To me the biggest problem is what happens when you explicitly request a scalar
assignment. (I even specified a[1] to ensure it's not an "a vs. a[0]" issue.)

        bash -c 'typeset -a a; b="(foo bar)"; typeset a[1]=$b; typeset -p a; 
printf "<%s> " "${a[@]}"; echo'
        declare -a a='([0]="foo" [1]="bar")'
        <foo> <bar>

This doesn't fit with my understanding of how it should work. Otherwise I think
the way declare's arguments are interpreted based upon their form and current
set of attributes is pretty well understood, albeit undocumented.
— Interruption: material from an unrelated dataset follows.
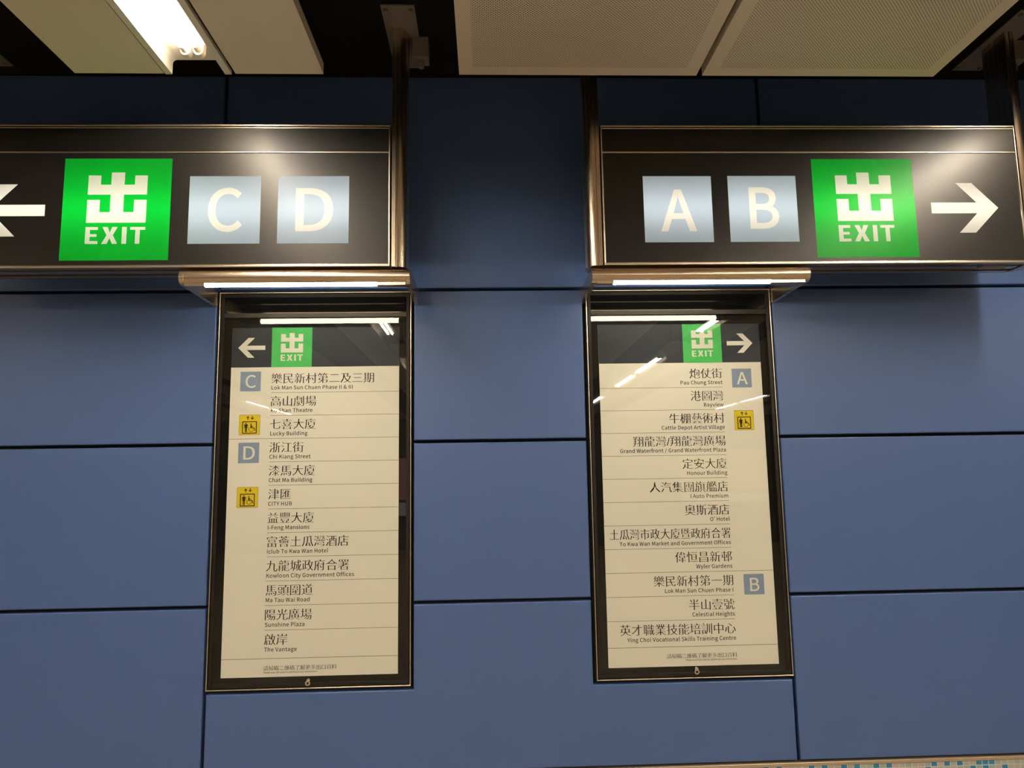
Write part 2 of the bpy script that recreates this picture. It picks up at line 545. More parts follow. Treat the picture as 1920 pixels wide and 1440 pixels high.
# ------------------------------------------------------------------ lettering
# outlines of the humanist sans used on the boards, capital height = 500 units: advance, loops
GLYPH = {'&':(464,["177 -9 232 -2 279 18 321 48 361 23 399 4 436 -9 452 43 423 53 392 69 359 91 395 145 424 205 446 269 388 269 370 215 346 166 318 122 271 164 228 212 191 263 232 294 268 327 294 366 304 411 297 450 278 482 247 502 205 509 158 500 122 475 99 438 91 392 95 354 106 315 123 274 86 246 55 214 33 176 25 130 36 74 67 30 115 1","280 81 250 60 218 46 184 41 145 47 114 66 93 95 85 133 94 169 116 201 149 231 187 177 232 127","168 304 155 334 147 364 144 392 152 429 173 455 206 465 233 457 248 437 253 409 241 369 210 335"]),
'-':(237,["31 167 206 167 206 215 31 215"]),
'/':(267,["8 -122 53 -122 257 542 212 542"]),
'A':(415,["3 0 66 0 115 153 297 153 345 0 412 0 242 500 172 500","130 203 155 280 205 449 207 449 258 280 282 203"]),
'B':(448,["69 0 228 0 281 4 327 16 365 36 393 65 411 102 417 147 414 178 404 205 389 228 369 245 344 258 316 266 316 269 338 279 356 293 370 311 380 331 387 354 389 378 383 418 367 449 341 472 306 488 265 497 217 500 69 500","132 288 132 450 209 450 245 448 274 442 297 432 314 417 323 396 327 370 324 346 315 326 299 310 276 298 245 290 206 288","132 50 132 239 219 239 260 236 293 229 320 217 340 200 351 177 355 149 351 118 339 93 319 74 293 61 259 53 219 50"]),
'C':(435,["257 -9 288 -7 317 0 343 10 368 24 390 42 411 63 376 103 359 86 342 73 324 61 304 53 283 48 260 46 215 53 177 72 146 102 123 142 109 193 104 252 110 310 124 360 148 399 179 429 218 447 262 454 283 452 302 448 319 441 335 431 350 420 364 407 398 447 382 463 364 478 342 490 317 500 291 507 261 509 201 501 147 478 103 440 69 389 47 325 40 250 47 174 68 110 102 60 145 22 198 -1"]),
'D':(469,["69 0 196 0 266 8 324 30 369 67 402 116 422 178 429 252 422 326 402 387 369 436 323 471 264 493 194 500 69 500","132 52 132 449 188 449 242 443 286 426 321 398 345 359 359 310 364 252 359 193 345 144 321 104 286 76 242 58 188 52"]),
'F':(377,["69 0 132 0 132 224 323 224 323 278 132 278 132 447 357 447 357 500 69 500"]),
'G':(470,["265 -9 328 -1 380 19 420 49 420 259 255 259 255 207 362 207 362 76 337 60 306 50 271 46 200 61 148 102 115 166 104 252 116 336 150 399 202 440 271 454 315 447 350 430 379 407 413 447 378 477 331 500 269 509 177 491 105 440 57 358 40 250 56 141 103 60 175 9"]),
'H':(497,["69 0 132 0 132 236 365 236 365 0 428 0 428 500 365 500 365 291 132 291 132 500 69 500"]),
'I':(200,["69 0 132 0 132 500 69 500"]),
'K':(441,["69 0 132 0 132 158 218 261 368 0 438 0 257 310 414 500 342 500 133 249 132 249 132 500 69 500"]),
'L':(370,["69 0 351 0 351 54 132 54 132 500 69 500"]),
'M':(554,["69 0 126 0 126 277 117 424 120 424 160 310 255 50 297 50 392 310 432 424 435 424 426 277 426 0 485 0 485 500 409 500 314 233 279 128 276 128 240 233 145 500 69 500"]),
'O':(506,["253 -9 339 9 407 61 451 143 467 252 451 360 407 440 339 491 253 509 167 491 99 440 55 360 40 252 55 143 99 61 167 9","253 46 192 61 145 102 115 167 104 252 115 336 145 399 192 440 253 454 314 440 361 399 391 336 402 252 391 167 361 102 314 61"]),
'P':(432,["69 0 132 0 132 199 214 199 289 208 347 237 385 285 398 353 385 422 347 468 288 492 211 500 69 500","132 250 132 449 203 449 261 444 302 428 327 399 336 353 328 307 304 275 263 256 206 250"]),
'Q':(506,["253 44 192 58 145 100 115 165 104 252 115 336 145 399 192 440 253 454 314 440 361 399 391 336 402 252 391 165 361 100 314 58","406 -126 434 -124 459 -120 477 -114 465 -65 451 -69 433 -72 413 -73 362 -66 320 -43 290 -6 362 22 418 76 454 153 467 252 451 360 407 440 339 491 253 509 167 491 99 440 55 360 40 252 53 152 90 73 148 19 222 -7 250 -54 290 -92 342 -117"]),
'R':(433,["132 263 132 449 216 449 268 444 306 429 329 402 337 360 329 317 306 287 268 269 216 263","343 0 414 0 287 219 333 237 369 266 392 307 400 360 387 426 351 469 295 493 225 500 69 500 69 0 132 0 132 212 222 212"]),
'S':(407,["207 -9 278 2 331 32 365 77 377 133 369 182 347 218 315 246 274 267 203 297 174 311 147 327 128 350 120 381 127 411 146 434 175 449 214 454 257 448 295 432 327 407 360 447 320 479 270 501 214 509 151 499 101 472 68 430 56 377 65 328 89 292 122 266 158 248 229 217 262 201 289 184 307 160 313 128 306 94 285 69 252 52 208 46 157 54 110 76 70 108 33 65 81 26 140 0"]),
'T':(409,["173 0 236 0 236 447 387 447 387 500 21 500 21 447 173 447"]),
'U':(492,["246 -9 317 2 374 38 412 105 426 206 426 500 365 500 365 205 356 129 330 80 293 54 246 46 200 54 163 80 139 129 130 205 130 500 67 500 67 206 80 105 118 38 175 2"]),
'V':(392,["160 0 233 0 392 500 328 500 248 229 199 64 196 64 148 229 67 500 1 500"]),
'W':(599,["123 0 199 0 273 302 298 415 301 415 325 302 401 0 477 0 580 500 520 500 467 228 439 65 435 65 400 228 330 500 272 500 203 228 168 65 165 65 135 228 83 500 18 500"]),
'Y':(362,["149 0 212 0 212 194 363 500 297 500 233 359 183 249 180 249 131 359 66 500 -1 500 149 194"]),
'a':(384,["148 -9 192 -2 233 18 271 44 273 44 278 0 329 0 329 228 322 290 299 338 260 369 201 380 144 372 95 354 56 332 80 289 112 308 150 322 191 328 229 320 252 299 264 269 267 235 165 217 95 189 54 149 40 96 48 52 71 19 105 -2","166 42 140 45 119 55 105 73 100 100 109 133 137 159 189 179 267 193 267 90 233 63 200 47"]),
'b':(422,["226 -9 287 5 338 43 374 106 387 191 377 269 349 328 303 367 239 380 198 373 159 354 123 328 126 394 126 543 63 543 63 0 113 0 118 38 121 38 155 13 191 -3","216 44 188 47 158 59 126 82 126 277 160 305 192 322 224 327 269 318 299 290 317 247 322 190 314 129 292 83 258 54"]),
'c':(348,["209 -9 252 -3 293 13 329 38 302 80 276 61 247 48 214 43 168 53 131 82 108 127 100 185 108 243 133 288 170 317 216 327 243 323 268 312 290 295 321 336 293 358 257 374 214 380 145 367 89 329 50 267 35 185 49 103 85 42 140 4"]),
'd':(423,["189 -9 231 -2 269 17 302 44 304 44 309 0 360 0 360 543 297 543 297 400 301 337 269 360 236 375 196 380 136 366 85 327 49 266 36 185 47 103 78 42 126 4","203 44 159 53 127 81 107 126 100 186 109 243 132 288 166 317 207 327 238 324 267 311 297 289 297 94 267 66 236 49"]),
'e':(378,["213 -9 259 -4 300 10 334 29 312 70 284 54 254 44 220 41 171 50 133 76 108 117 97 171 347 171 349 206 339 278 311 333 264 368 201 380 140 366 87 328 49 266 35 185 49 103 87 42 143 4","96 215 109 264 133 300 165 323 203 330 241 323 270 301 288 265 295 215"]),
'f':(222,["23 320 73 320 73 0 135 0 135 320 214 320 214 370 135 370 135 429 141 469 158 494 188 502 201 501 215 498 229 492 243 540 224 546 203 550 181 552 133 543 99 519 79 480 73 430 73 370 23 367"]),
'g':(385,["188 -171 265 -160 324 -132 362 -91 375 -42 367 -3 343 25 302 41 246 46 173 46 134 51 114 65 108 86 112 104 120 118 132 130 150 123 169 119 187 117 240 126 283 152 312 193 323 246 319 277 308 302 293 323 368 323 368 370 239 370 225 375 207 379 187 380 134 371 90 344 60 303 48 248 56 206 73 172 97 148 97 145 77 128 62 105 56 76 60 50 72 30 89 16 89 12 60 -12 41 -40 35 -72 46 -114 77 -145 126 -164","187 160 157 166 132 183 115 211 108 248 115 284 132 311 157 328 187 334 218 328 243 311 260 284 266 248 260 211 243 183 217 166","196 -128 151 -123 118 -110 97 -90 89 -63 93 -41 105 -20 127 0 175 -5 239 -5 280 -10 305 -25 314 -53 306 -80 282 -104 245 -121"]),
'h':(414,["63 0 126 0 126 269 160 300 192 319 226 325 258 320 280 302 293 271 297 226 297 0 359 0 359 235 352 297 331 343 296 370 246 380 199 371 159 349 123 318 126 394 126 543 63 543"]),
'i':(188,["63 0 126 0 126 370 63 370","94 447 116 452 130 466 136 488 130 509 116 524 94 529 73 524 58 509 53 488 58 466 73 452"]),
'k':(377,["63 0 124 0 124 98 194 179 302 0 370 0 230 221 353 370 284 370 127 175 124 175 124 543 63 543"]),
'l':(194,["128 -9 164 -3 156 44 143 43 134 46 128 54 126 70 126 543 63 543 63 74 66 39 78 13 98 -3"]),
'm':(632,["63 0 126 0 126 269 158 300 189 319 218 325 249 320 270 302 283 271 287 226 287 0 349 0 349 269 383 300 413 319 443 325 473 320 495 302 507 271 512 226 512 0 574 0 574 235 567 297 546 343 511 370 462 380 418 371 378 346 339 309 325 339 304 361 275 375 237 380 194 371 156 349 121 317 120 317 114 370 63 370"]),
'n':(416,["63 0 126 0 126 269 160 300 192 319 226 325 258 320 280 302 293 271 297 226 297 0 359 0 359 235 352 297 331 343 296 370 246 380 199 371 158 349 121 317 120 317 114 370 63 370"]),
'o':(413,["207 -9 272 4 326 42 364 103 378 185 364 267 326 329 272 367 207 380 142 367 87 329 49 267 35 185 49 103 87 42 142 4","207 43 163 53 129 82 107 127 100 185 107 243 129 288 163 317 207 327 251 317 285 288 307 243 314 185 307 127 285 82 251 53"]),
'p':(423,["63 -156 126 -156 126 -31 123 34 157 11 192 -4 226 -9 287 5 338 43 374 106 387 191 377 269 349 328 303 367 239 380 197 373 157 353 121 327 120 327 114 370 63 370","216 44 189 47 158 59 126 82 126 277 160 305 193 322 224 327 269 318 299 290 317 247 322 190 314 129 292 83 258 54"]),
'r':(265,["63 0 126 0 126 238 154 288 186 316 218 324 254 318 266 372 254 377 241 379 226 380 187 370 151 344 121 303 120 303 114 370 63 370"]),
's':(319,["160 -9 217 0 260 24 285 58 294 101 284 145 258 176 222 197 181 214 142 229 113 249 102 278 109 305 132 324 171 332 201 327 229 315 254 299 284 338 252 359 214 374 170 380 116 372 76 349 51 316 42 275 52 234 77 205 111 184 150 168 190 151 222 129 235 98 230 75 217 57 194 44 162 40 121 45 85 61 52 84 22 42 61 16 108 -2"]),
't':(257,["179 -9 202 -7 226 -2 248 5 235 52 222 47 207 43 193 42 166 46 148 60 139 82 136 113 136 320 237 320 237 370 136 370 136 475 84 475 77 370 18 367 18 320 74 320 74 115 79 64 97 25 129 0"]),
'u':(414,["171 -9 218 0 257 23 293 58 295 58 300 0 352 0 352 370 290 370 290 108 257 72 225 52 190 45 158 51 136 68 124 99 120 143 120 370 57 370 57 136 64 73 85 28 120 0"]),
'v':(355,["143 0 216 0 347 370 285 370 215 160 181 50 177 50 143 160 74 370 9 370"]),
'w':(547,["121 0 194 0 246 199 271 306 275 306 300 200 353 0 429 0 529 370 469 370 415 156 393 53 389 53 364 156 306 370 245 370 187 156 162 53 159 53 137 156 82 370 18 370"]),
'x':(340,["10 0 76 0 126 87 163 153 166 153 207 87 261 0 329 0 207 187 320 370 255 370 209 289 177 227 173 227 137 289 87 370 20 370 132 193"]),
'y':(355,["69 -160 118 -150 156 -123 185 -82 207 -31 347 370 286 370 219 165 189 60 186 60 149 165 74 370 9 370 158 -1 149 -29 130 -70 103 -98 66 -108 38 -102 25 -152"]),
'z':(324,["24 0 304 0 304 50 102 50 298 337 298 370 45 370 45 320 219 320 24 33"]),
'’':(682,["33 409 47 383 79 403 106 431 125 468 132 510 125 544 105 567 78 575 53 568 37 552 32 531 37 508 52 493 75 487 93 493 86 462 65 432"])}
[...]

I agree that ksh sometimes makes more sense. I'd add that although ksh's
typeset will never evaluate its non-literal parts of assignment arguments as
assignment syntax after the initial expansion, in ksh it isn't possible to
modify the _type_ of a variable after declaration to begin with, because ksh
has a confusing distinction between "types" and "attributes". Every time you
use a _different_ declaration command, you're wiping all attributes and
effectively unsetting then declaring a whole new variable, while attributes
remain mutable.

         # In this case we're modifying attributes
        $ ksh -c 'typeset -a x=(foo); print "${@x}"; typeset -r x=; print 
"${@x}"'
        typeset -a
        typeset -r -a

         # In this case we're modifying an attribute, then declaring a new 
variable
         # (and then implicitly modifying its attribute, though "${@a}" fails to
         # report it correctly).

        $ ksh -c 'typeset -a a=(foo); print "${@a}"; typeset -T A=(typeset x); 
A a=(x=foo); print "${@a}"; a+=(x=bar); print "${@a}"; typeset -p a'
        typeset -a A
        A
        A -a a=((x=foo) (x=bar))

If it were redesigned today there would surely be no attributes, only types.